San Giovanni Paolo II, in occasione del XVI centenario della conversione di Agostino, lo ha definito: “il padre comune dell’Europa cristiana”. Per il filosofo Karl Jaspers, Agostino è la figura più originale del pensiero cristiano e l’influenza esercitata sul pensiero occidentale è la più vasta di tutte (Augustin, München 1976, p. 7). E Marrou aggiunge: “uno dei rari pensatori di cui i non cristiani conoscono l’esistenza e al quale danno almeno un posto nell’evoluzione dello spirito umano” (Agostino e l’agostinismo, Brescia 1990, p. 144). Lucien Jerphagnon, nel suo libro Sant’Agostino e la saggezza, manifesta la sua meraviglia per il modo in cui Agostino ha vissuto e insegnato la saggezza, e come la presenza divina da lui vissuta così intensamente non lo ha portato alla vita eremitica. Per l’Ipponense la saggezza non consentiva di ritirarsi dal mondo ma di conoscerlo meglio per viverci nella maniera più efficace. Con Agostino si fa strada un modo nuovo per essere vicino ai propri simili e a Dio: conoscere attraverso un conoscersi. La filosofa Maria Zambrano riconosce il merito a Sant’Agostino di aver capito le dinamiche profonde dell’essere umano, animato simultaneamente dalla speranza ma anche dalla disperazione e dunque di aver assimilato il pessimismo greco, nascosto nel volto bucolico, facendolo confluire nella speranza cristiana. Per la Zambrano con Agostino nasce l’uomo nuovo che fa nascere l’Europa, che è l’uomo interiore così come affiora nelle Confessioni (L’agonia dell’Europa, Venezia 2009, p. 67).

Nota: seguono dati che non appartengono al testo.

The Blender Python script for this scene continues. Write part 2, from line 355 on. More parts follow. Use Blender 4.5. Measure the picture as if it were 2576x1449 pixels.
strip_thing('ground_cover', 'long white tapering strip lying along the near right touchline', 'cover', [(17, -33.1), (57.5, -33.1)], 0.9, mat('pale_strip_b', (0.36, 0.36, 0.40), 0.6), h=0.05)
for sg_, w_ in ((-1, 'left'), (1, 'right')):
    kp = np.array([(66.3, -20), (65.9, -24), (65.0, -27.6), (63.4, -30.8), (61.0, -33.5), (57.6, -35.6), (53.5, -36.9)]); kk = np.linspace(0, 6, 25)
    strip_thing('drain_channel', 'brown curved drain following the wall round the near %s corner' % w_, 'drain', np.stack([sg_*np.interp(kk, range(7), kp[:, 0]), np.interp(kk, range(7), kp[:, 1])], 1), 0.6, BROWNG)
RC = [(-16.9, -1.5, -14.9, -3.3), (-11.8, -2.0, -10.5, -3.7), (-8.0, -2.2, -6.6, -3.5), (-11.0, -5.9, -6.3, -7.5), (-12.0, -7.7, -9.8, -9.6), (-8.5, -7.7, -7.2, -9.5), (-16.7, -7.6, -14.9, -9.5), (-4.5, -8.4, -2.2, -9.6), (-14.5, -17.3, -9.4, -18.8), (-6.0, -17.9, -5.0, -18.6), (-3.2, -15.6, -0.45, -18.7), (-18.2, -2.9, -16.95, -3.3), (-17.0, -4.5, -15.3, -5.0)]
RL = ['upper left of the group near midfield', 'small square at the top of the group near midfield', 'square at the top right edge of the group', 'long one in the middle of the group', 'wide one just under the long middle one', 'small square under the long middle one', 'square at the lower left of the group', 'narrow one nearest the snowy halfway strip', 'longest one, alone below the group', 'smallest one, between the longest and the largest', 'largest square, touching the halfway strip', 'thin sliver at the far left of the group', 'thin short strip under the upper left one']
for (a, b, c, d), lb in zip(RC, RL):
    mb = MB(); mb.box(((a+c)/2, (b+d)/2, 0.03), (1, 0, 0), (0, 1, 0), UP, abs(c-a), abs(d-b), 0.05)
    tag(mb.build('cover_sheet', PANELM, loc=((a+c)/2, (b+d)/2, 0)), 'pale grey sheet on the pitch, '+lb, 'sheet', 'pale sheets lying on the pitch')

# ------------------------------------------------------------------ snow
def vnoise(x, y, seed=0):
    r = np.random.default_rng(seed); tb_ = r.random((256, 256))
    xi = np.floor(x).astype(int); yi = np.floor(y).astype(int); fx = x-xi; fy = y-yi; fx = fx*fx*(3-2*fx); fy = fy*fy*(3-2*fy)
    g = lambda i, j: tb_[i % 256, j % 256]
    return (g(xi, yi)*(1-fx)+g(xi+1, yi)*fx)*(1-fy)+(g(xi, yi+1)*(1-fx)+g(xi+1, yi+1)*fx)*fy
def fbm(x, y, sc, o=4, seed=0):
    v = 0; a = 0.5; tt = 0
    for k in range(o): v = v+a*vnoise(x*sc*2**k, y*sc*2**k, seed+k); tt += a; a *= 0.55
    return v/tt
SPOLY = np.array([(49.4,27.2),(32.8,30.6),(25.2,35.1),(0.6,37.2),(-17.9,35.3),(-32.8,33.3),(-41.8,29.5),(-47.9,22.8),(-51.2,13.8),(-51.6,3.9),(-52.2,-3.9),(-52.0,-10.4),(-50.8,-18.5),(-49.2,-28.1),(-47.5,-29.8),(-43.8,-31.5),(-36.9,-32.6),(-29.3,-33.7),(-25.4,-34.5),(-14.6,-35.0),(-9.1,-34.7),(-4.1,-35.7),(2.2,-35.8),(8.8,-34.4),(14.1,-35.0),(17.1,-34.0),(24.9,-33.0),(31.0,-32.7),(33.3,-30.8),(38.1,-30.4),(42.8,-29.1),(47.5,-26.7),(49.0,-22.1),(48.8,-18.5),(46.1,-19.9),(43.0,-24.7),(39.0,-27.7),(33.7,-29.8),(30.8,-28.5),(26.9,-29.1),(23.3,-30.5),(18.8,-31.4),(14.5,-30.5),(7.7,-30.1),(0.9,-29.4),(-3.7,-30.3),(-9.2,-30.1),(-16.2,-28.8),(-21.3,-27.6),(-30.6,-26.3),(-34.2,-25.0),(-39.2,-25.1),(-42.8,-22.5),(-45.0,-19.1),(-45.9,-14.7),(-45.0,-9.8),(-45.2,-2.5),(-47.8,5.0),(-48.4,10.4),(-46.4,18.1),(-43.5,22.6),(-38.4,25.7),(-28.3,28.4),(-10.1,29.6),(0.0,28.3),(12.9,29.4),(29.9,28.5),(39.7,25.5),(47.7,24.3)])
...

Il fascino e la solidità del pensiero agostiniano, dunque, rimbalza di secolo in secolo, senza mai esaurire le istanze che la mente umana ha presentato a se stessa, stimolata dai suoi scritti.
Il 13 maggio scorso, Papa Leone si è recato in visita presso l’Augustinianum, dove ha sede l’Ateneo patristico e la Curia generalizia degli agostiniani. Per l’occasione ha detto: “Ho dovuto rinunciare a molte cose, ma non rinuncio ad essere Agostiniano”. È quanto ha confidato a Padre Alejandro Moral Antón, priore generale dell’Ordine, testimoniando il legame profondo con la spiritualità agostiniana.